Silver Charm fulfilled the quest, holding off Captain Bodgit and Free House in another exciting (but not quite as close) stretch run. Baffert had his Derby, and at the winner's party that night in the Derby Museum he watched the '96 replay again.

"I do not have a problem with this video," he said.

A year later Baffert won a second straight Derby, this time with Real Quiet. Then he added a third Derby win in 2002, with 21-1 shot War Emblem. By this time, Baffert admitted, "My hat size started getting bigger."

The sport will humble the greatest champions, though. There have been no more Kentucky Derby wins since, and only one Triple Crown win – the 2010 Preakness. So the appreciation of those dramatic early years at Churchill Downs is only sharpened more.

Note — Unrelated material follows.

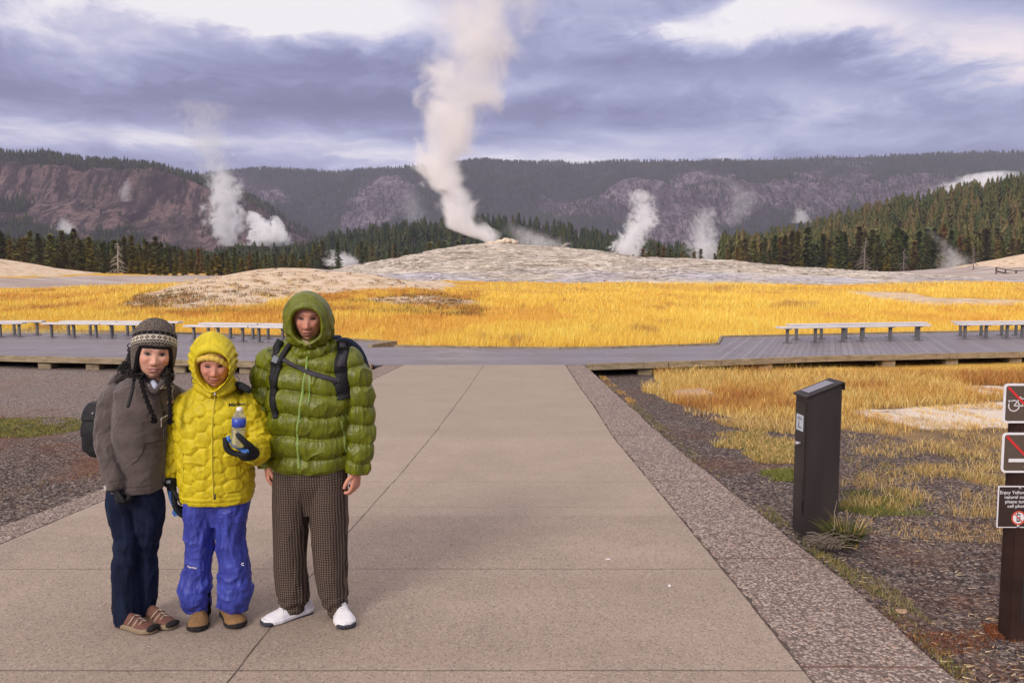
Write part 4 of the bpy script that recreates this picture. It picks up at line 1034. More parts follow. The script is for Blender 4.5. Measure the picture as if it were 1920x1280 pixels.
def meadow():
    n = 330000
    u = rng.uniform(-60, 1980, n); v = 527+rng.uniform(0, 1, n)**.8*(657-527)
    x, y, z, ok = unproject(u, v)
    s, g, r_ = zone_at(x, y, z); dk = np.interp(u, [-60, 0, 200, 400, 600, 738, 739, 900, 1150, 1280, 1347, 1348, 1500, 1700, 1980], [617, 620, 623, 628, 635, 643, 650, 653, 653, 649, 646, 632, 629, 625, 620])
    uu, vv = px(x, y, z*0); keep = ok & ~g & ~r_ & (y > 22) & (y < 100)
    near = np.interp((x), [-18, -8, -3, -2, 3, 5, 6, 12, 18], [25.8, 24.5, 22.6, 20.8, 20.8, 21.6, 24.6, 26.5, 28]) 
    keep &= y > near
    keep &= (~s) | (rng.uniform(0, 1, n) < .03+.30*(fbm(P3(x/.8, y/1.6, 6.), 2) > .52))
    x, y, z, s = x[keep], y[keep], z[keep], s[keep]; n = len(x)
    pn = fbm(P3(x/5, y/9, 1.), 4); pn2 = fbm(P3(x/1.6, y/4, 8.), 3)
    col = palette(n, GOLD)
    rus = (pn+pn2*.6 > .62)[:, None]; col = np.where(rus, col*np.array([.90, .80, .88]), col)
    drk = ((pn2-pn*.4+rng.normal(0, .12, n)) > .86)[:, None]; col = np.where(drk, col*np.array([.58, .50, .8]), col)
    lt = (pn < -.35)[:, None]; col = np.where(lt, col*np.array([1.08, 1.12, 1.15]), col)
    # behind: sparse rusty fringe round the sand
    uu, vv = px(x, y, z)
    fr = ((uu > 0) & (uu < 900) & (vv < 592+10*pn) & (vv > 545))
    col = np.where((fr & (pn2+rng.normal(0, .2, n) > .1))[:, None], col*np.array([.82, .70, .78]), col)
    h = rng.uniform(.18, .42, n)*np.where(s, .5, 1)*np.clip(1.05-.3*pn, .6, 1.3)*np.interp(y, [25, 60, 100], [1, .85, .7]); w = .010*np.maximum(1, y/24)*rng.uniform(.6, 1.6, n)
    blades('meadow_grass', x, y, z-.02, h, w, np.clip(col, 0, .9), .35)
    # golden stand between the deck and the gravel, right
    n = 150000
    u = rng.uniform(1095, 2080, n); v = rng.uniform(684, 842, n)
    x, y, z, ok = unproject(u, v); s, g, r_ = zone_at(x, y, z)
    dn = fbm(P3(x/1.1, y/1.1, 2.), 4)
    dens = np.interp(v, [684, 735, 770, 790, 815, 842], [1, .95, .7, .42, .28, .14])*np.where(u < 1200, .0, 1)
    keep = ok & ~r_ & (rng.uniform(0, 1, n) < np.where(s, .05+.8*(fbm(P3(x*2.2, y*1.1, 4.), 2) > .42), dens)) & (y < 16.9-.02*x) & (dn+rng.normal(0, .25, n) > np.interp(v, [684, 770, 800], [-9, -.7, .05]))
    x, y, z, u, v, s = x[keep], y[keep], z[keep], u[keep], v[keep], s[keep]; n = len(x); pn = fbm(P3(x/1.3, y/1.3, 3.), 3)
    col = palette(n, [(.62, .36, .09), (.70, .44, .12), (.52, .25, .06), (.75, .52, .19), (.44, .22, .06)])
    col = np.where((pn > .2)[:, None], col*np.array([1.05, 1.18, 1.3]), col); col = np.where((pn < -.35)[:, None], col*np.array([.75, .6, .6]), col)
    h = rng.uniform(.10, .34, n)*np.interp(v, [684, 740, 800, 842], [1, .8, .45, .3])*np.where(s, .4, 1)
    blades('tall_dry_grass', x, y, z-.02, h, .006*rng.uniform(.6, 1.6, n)*np.maximum(1, y/10), np.clip(col, 0, .9), .5)
meadow()
def scrub():
    n = 2600; v = 506+(1-rng.uniform(0, 1, n)**1.7)*86; u = rng.uniform(225, 905, n); x, y, z, ok = unproject(u, v); s, g, r_ = zone_at(x, y, z)
    f = fbm(P3(x/5, y/6, 21.), 3); k = ok & (y > 30) & ((rng.uniform(0, 1, n) < .30) | ((f > .0) & (v > 540))) & (s | (v > 540)); x, y, u, v = x[k], y[k], u[k], v[k]; m = len(x)
    cols = np.array([(.17, .10, .045), (.30, .15, .045), (.12, .085, .045), (.40, .20, .05), (.22, .17, .06)])[rng.integers(0, 5, m)]; big = rng.uniform(.5, 1.3, m)*np.where(v > 545, 1.25, .8)
    q = 22; X = np.repeat(x, q)+rng.normal(0, .17, m*q)*np.repeat(big, q); Y = np.repeat(y, q)+rng.normal(0, .14, m*q)*np.repeat(big, q)
    blades('scrub', X, Y, land_z(X, Y)-.02, rng.uniform(.06, .22, m*q)*np.repeat(big, q), np.full(m*q, .030), np.repeat(cols, q, 0)*rng.uniform(.7, 1.3, (m*q, 1)), .6)
scrub()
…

"This game can be so great and so cruel and you can get so negative – it can get you really negative if you let it," Baffert said. "When you have a good horse, you have to enjoy it. I've had some really good horses get knocked out. … If you get there and get lucky enough, you wish every trainer could feel that.

"Some great trainers never got the opportunity to win the Derby. You feel fortunate when you win it. Sometimes you feel like maybe you're not worthy. But it's sure a lot of fun."